The Government of Equatorial Guinea condemned actions by France and Switzerland that it said were designed to influence the International Court of Justice (ICJ) in The Hague as it deliberates over the case brought by Equatorial Guinea against France. Arguments in the case were heard in October.
In a statement, Equatorial Guinea accused “French lobby groups, with the complicity of Swiss media and institutions,” of conspiring in “a false and wholly negative media campaign” against the country’s Vice-President, Teodoro Nguema Obiang Mangue.
It said the campaign was “launched…at the precise moment when the Judges in The Hague have to come to a decision regarding the action filed by Equatorial Guinea against France.”
Equatorial Guinea described information released by authorities in Switzerland regarding the seizure of various luxury vehicles that the Swiss said belonged to the vice-president as “absurd.” It said the vehicles were not the property of the Vice-President of Equatorial Guinea, but belonged instead to an Equatoguinean company.

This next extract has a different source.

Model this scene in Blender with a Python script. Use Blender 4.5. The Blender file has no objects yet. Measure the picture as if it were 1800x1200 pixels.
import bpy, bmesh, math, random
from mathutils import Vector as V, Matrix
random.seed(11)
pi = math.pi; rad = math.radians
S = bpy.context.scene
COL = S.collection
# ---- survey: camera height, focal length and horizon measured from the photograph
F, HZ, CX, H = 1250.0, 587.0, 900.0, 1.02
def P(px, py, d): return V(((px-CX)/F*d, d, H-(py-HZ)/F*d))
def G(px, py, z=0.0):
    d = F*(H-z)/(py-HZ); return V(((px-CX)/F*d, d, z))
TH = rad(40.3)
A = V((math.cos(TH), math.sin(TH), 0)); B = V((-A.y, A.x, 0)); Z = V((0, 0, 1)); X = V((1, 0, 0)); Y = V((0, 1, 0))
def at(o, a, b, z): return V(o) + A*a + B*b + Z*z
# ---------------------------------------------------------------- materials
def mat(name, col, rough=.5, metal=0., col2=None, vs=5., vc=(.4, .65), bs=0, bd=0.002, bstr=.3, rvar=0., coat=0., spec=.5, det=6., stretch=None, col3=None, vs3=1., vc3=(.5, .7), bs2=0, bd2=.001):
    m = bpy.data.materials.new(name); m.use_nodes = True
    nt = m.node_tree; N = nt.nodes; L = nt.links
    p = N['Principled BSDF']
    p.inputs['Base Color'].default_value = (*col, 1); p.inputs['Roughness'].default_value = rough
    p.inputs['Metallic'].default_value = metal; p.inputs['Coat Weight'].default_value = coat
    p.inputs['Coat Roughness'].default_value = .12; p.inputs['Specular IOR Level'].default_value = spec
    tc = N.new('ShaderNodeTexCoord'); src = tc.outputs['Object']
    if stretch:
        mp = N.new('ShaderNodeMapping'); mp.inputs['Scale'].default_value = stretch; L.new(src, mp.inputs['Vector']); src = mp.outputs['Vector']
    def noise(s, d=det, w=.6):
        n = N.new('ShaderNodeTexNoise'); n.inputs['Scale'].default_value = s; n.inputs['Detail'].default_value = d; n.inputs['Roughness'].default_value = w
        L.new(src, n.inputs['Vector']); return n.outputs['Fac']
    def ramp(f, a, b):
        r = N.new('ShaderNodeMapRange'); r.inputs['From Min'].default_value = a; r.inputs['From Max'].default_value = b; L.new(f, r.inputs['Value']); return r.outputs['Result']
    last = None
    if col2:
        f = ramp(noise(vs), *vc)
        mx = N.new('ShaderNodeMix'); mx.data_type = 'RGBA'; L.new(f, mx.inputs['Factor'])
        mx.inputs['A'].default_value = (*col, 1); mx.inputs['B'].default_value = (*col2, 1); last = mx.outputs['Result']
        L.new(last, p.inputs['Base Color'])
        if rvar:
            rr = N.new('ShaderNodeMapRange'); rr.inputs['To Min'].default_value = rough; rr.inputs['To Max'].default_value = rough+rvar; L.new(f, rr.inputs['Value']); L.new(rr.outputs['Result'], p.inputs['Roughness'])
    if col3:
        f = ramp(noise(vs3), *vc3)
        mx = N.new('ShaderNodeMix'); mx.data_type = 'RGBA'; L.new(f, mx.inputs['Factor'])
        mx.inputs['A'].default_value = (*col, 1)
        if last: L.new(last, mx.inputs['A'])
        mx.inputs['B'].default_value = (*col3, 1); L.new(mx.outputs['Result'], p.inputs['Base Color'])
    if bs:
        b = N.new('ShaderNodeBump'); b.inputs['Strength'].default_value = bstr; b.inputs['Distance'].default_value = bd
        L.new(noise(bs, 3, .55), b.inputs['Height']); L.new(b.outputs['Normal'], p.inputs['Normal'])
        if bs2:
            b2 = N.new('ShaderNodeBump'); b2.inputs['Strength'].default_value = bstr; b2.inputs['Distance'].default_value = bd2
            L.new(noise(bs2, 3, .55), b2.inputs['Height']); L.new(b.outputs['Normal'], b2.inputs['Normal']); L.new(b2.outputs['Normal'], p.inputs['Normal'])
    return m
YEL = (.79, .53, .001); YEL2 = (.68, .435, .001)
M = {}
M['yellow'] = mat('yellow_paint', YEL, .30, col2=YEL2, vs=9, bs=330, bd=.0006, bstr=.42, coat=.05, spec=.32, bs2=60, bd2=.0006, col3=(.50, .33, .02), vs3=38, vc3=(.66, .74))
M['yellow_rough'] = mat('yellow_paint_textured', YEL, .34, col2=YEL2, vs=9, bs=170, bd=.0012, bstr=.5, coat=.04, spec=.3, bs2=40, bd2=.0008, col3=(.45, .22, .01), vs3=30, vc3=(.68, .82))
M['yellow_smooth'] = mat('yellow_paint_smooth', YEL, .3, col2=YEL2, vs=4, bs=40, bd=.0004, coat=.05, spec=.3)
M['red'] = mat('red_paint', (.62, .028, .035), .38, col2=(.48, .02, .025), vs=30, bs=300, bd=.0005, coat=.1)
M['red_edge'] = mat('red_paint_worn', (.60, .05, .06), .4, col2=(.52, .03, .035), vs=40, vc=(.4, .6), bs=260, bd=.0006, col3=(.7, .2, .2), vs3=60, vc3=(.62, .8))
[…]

It demanded the immediate return of the vehicles to the company, “their true owner.”
Equatorial Guinea filed an action against France before the ICJ, “to defend its sovereign right to non-intrusion and nonintervention in national affairs,” over French magistrates’ attempts to bring the Equatoguinean vice-president to trial.
The Government of Equatorial Guinea says it “has no doubt that this ferocious media campaign against the Vice-President of Equatorial Guinea, launched from various French media organizations just this week, is nothing but an attempt to influence the judges in The Hague, influence international public opinion, and as such, manipulate international justice.”
Equatorial Guinea also singled out Swiss media and government institutions that it said acted “at the request and in solidarity with France” and called on the authorities, media and institutions in Switzerland to maintain their historical neutrality.